*Direction:* Copy out the lines of the records below, and only those lines, from the one with "The Blender Python" through the one with "RZL = RZB +", exactly as they appear.

*Source material:*
☆ ☆ ☆ ☆ ☆

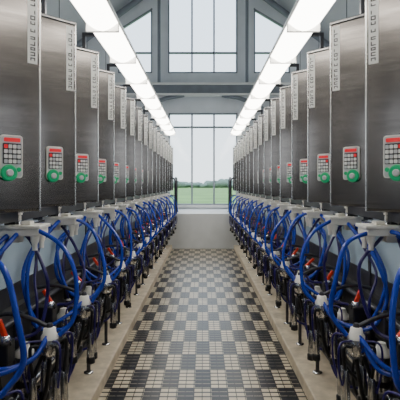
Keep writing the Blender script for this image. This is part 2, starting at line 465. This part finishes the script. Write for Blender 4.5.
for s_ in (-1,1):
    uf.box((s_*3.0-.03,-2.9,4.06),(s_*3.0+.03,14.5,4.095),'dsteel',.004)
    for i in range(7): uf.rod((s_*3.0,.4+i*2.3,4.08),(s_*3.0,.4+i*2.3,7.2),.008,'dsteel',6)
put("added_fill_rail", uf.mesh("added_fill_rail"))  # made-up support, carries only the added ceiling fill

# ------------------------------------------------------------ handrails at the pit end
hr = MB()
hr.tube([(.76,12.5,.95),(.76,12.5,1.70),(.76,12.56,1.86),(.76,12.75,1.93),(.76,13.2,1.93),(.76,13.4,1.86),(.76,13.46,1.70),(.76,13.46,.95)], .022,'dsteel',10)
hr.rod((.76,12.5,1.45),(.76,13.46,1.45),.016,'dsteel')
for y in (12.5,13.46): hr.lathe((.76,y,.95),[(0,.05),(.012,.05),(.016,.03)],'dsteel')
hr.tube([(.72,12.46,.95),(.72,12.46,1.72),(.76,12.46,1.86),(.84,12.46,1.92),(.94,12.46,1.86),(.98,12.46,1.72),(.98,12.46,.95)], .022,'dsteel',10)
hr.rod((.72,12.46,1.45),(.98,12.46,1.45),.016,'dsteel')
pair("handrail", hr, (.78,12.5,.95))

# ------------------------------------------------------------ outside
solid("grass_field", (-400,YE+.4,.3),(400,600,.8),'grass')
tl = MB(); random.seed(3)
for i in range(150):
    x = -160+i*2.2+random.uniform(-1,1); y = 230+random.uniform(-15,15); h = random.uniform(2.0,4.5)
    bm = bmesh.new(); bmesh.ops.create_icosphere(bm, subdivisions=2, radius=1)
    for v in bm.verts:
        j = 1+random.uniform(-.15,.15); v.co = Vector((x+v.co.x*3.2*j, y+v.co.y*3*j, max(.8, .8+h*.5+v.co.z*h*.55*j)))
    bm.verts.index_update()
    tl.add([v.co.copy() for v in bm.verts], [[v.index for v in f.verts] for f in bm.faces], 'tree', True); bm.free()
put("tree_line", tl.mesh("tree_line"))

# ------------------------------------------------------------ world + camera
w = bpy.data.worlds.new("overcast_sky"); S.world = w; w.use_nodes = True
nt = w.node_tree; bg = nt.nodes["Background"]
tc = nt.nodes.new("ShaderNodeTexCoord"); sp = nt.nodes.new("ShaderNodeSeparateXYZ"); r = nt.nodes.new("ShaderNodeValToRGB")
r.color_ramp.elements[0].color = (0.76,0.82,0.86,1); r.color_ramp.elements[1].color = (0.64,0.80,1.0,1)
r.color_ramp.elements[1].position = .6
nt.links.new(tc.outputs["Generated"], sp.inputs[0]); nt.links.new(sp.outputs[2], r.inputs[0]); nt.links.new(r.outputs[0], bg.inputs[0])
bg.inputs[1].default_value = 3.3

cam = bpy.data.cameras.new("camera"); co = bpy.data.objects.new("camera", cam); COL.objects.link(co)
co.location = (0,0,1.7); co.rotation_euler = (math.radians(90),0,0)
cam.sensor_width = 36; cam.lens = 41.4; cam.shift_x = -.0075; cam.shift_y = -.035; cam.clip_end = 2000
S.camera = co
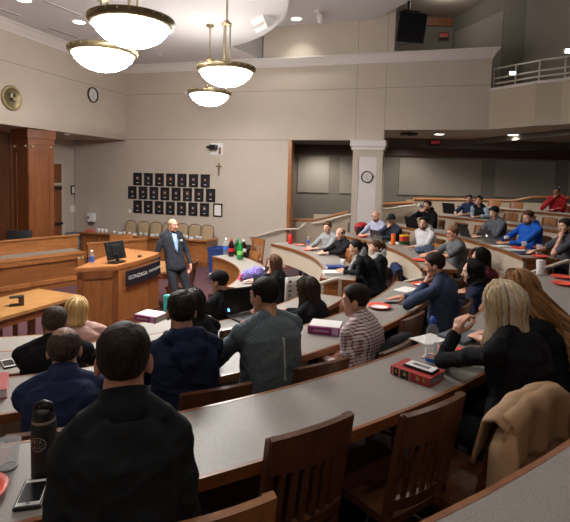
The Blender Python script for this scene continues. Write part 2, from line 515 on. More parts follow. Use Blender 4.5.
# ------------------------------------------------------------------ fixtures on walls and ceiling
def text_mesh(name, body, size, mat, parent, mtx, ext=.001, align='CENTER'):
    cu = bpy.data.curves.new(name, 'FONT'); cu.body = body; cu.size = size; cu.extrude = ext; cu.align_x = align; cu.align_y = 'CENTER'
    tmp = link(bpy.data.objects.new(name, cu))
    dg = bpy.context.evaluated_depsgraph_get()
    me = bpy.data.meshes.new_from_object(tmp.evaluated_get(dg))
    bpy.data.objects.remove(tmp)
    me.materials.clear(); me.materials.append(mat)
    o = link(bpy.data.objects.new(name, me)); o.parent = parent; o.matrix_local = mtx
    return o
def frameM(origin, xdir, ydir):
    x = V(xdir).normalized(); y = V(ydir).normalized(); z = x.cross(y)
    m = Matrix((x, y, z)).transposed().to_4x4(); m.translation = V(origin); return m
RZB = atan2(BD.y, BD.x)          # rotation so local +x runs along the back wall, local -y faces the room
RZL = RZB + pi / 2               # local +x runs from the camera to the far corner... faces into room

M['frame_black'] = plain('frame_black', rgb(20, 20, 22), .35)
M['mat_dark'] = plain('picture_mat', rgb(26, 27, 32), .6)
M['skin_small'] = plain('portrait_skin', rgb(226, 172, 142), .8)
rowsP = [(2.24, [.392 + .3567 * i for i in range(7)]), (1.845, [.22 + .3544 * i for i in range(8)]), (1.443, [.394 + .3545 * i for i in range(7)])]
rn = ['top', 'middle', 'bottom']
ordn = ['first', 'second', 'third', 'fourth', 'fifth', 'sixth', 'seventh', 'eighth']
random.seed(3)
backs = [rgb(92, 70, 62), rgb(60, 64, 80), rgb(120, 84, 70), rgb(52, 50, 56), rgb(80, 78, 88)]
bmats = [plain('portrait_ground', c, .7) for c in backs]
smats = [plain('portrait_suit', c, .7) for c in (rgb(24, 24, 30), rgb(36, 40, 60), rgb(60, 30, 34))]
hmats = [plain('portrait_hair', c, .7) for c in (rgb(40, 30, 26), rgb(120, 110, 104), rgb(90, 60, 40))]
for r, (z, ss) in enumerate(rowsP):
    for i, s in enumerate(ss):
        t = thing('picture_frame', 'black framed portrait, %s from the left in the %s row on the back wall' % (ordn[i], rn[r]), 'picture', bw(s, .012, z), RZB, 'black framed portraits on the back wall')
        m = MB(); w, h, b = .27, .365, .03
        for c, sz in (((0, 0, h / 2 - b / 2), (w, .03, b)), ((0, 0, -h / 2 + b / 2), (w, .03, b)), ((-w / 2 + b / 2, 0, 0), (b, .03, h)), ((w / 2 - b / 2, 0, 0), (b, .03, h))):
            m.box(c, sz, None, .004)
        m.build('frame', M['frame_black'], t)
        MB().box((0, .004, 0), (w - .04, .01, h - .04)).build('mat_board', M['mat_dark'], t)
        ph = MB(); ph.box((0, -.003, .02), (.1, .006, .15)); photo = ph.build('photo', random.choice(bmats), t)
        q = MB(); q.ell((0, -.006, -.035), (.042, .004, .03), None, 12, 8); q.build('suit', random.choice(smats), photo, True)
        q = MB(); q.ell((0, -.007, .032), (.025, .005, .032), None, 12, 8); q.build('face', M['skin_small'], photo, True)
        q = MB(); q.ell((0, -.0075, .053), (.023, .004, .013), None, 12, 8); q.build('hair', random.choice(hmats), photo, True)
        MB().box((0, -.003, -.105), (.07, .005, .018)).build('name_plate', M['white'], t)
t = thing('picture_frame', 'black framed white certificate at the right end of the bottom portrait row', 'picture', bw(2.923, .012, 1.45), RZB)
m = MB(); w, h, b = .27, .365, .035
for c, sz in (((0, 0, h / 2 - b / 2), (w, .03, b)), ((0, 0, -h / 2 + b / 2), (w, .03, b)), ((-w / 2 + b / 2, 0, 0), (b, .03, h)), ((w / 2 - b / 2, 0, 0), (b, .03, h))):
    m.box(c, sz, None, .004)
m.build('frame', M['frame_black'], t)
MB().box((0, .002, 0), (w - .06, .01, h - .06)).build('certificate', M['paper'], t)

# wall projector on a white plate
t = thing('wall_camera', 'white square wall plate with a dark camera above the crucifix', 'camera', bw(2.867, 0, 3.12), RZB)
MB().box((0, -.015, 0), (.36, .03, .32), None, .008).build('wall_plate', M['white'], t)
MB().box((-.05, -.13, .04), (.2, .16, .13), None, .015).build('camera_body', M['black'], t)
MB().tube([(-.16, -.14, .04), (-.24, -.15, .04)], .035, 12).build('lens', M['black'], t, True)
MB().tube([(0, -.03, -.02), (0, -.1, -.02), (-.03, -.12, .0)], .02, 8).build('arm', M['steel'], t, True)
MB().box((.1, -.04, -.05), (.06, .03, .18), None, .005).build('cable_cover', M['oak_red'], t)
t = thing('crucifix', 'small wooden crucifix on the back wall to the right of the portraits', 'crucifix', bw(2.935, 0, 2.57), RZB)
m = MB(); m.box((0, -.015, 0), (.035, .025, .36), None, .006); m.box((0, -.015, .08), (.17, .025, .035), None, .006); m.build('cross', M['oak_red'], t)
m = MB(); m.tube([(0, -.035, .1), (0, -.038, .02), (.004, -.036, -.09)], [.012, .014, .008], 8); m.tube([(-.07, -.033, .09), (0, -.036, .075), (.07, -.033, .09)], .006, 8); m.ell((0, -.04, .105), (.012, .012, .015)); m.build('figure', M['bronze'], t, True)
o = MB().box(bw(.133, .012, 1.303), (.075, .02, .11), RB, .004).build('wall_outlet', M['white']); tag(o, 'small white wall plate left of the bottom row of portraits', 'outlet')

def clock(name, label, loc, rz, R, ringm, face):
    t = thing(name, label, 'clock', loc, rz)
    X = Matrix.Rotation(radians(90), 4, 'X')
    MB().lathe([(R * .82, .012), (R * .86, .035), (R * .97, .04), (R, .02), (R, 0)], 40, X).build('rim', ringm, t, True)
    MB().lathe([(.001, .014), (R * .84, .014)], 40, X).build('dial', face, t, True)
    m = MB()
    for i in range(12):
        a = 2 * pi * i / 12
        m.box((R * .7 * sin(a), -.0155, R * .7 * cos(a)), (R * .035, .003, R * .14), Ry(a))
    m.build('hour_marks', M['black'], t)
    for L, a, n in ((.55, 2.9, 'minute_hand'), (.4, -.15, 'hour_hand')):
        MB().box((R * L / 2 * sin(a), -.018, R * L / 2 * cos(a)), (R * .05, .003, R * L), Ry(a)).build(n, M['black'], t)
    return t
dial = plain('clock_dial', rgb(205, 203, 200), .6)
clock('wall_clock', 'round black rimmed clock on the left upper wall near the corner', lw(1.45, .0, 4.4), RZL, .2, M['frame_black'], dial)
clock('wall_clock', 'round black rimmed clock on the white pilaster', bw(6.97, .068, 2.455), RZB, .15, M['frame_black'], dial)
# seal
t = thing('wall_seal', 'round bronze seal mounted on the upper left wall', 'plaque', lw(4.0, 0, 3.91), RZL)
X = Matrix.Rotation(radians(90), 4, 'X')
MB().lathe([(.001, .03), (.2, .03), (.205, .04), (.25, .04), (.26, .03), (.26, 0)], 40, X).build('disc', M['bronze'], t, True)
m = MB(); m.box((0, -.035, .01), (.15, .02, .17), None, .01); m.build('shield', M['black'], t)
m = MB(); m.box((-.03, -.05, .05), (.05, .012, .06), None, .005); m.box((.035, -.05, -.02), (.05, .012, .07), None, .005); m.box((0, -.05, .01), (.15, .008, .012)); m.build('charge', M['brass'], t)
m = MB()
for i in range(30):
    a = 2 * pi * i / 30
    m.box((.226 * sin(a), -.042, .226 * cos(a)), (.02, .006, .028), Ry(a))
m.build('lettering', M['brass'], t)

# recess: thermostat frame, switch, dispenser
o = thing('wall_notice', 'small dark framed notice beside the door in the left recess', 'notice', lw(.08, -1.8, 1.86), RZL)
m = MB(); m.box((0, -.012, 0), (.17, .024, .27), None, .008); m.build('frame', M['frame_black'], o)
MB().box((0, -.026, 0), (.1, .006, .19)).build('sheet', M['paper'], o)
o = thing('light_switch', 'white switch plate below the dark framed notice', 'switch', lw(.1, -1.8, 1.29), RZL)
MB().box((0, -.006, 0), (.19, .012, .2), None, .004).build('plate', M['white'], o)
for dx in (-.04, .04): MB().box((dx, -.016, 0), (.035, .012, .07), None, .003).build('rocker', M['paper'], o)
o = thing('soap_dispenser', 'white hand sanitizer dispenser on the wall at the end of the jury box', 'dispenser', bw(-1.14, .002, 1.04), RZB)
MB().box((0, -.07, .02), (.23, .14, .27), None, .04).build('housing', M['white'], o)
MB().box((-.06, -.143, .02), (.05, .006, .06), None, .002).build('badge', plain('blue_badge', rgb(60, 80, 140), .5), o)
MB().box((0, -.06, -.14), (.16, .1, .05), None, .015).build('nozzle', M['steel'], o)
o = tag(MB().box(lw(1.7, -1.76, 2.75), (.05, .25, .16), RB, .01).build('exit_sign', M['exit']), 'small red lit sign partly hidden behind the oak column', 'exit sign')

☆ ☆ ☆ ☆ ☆

*Reply:*
The Blender Python script for this scene continues. Write part 2, from line 515 on. More parts follow. Use Blender 4.5.
# ------------------------------------------------------------------ fixtures on walls and ceiling
def text_mesh(name, body, size, mat, parent, mtx, ext=.001, align='CENTER'):
    cu = bpy.data.curves.new(name, 'FONT'); cu.body = body; cu.size = size; cu.extrude = ext; cu.align_x = align; cu.align_y = 'CENTER'
    tmp = link(bpy.data.objects.new(name, cu))
    dg = bpy.context.evaluated_depsgraph_get()
    me = bpy.data.meshes.new_from_object(tmp.evaluated_get(dg))
    bpy.data.objects.remove(tmp)
    me.materials.clear(); me.materials.append(mat)
    o = link(bpy.data.objects.new(name, me)); o.parent = parent; o.matrix_local = mtx
    return o
def frameM(origin, xdir, ydir):
    x = V(xdir).normalized(); y = V(ydir).normalized(); z = x.cross(y)
    m = Matrix((x, y, z)).transposed().to_4x4(); m.translation = V(origin); return m
RZB = atan2(BD.y, BD.x)          # rotation so local +x runs along the back wall, local -y faces the room
RZL = RZB + pi / 2               # local +x runs from the camera to the far corner... faces into room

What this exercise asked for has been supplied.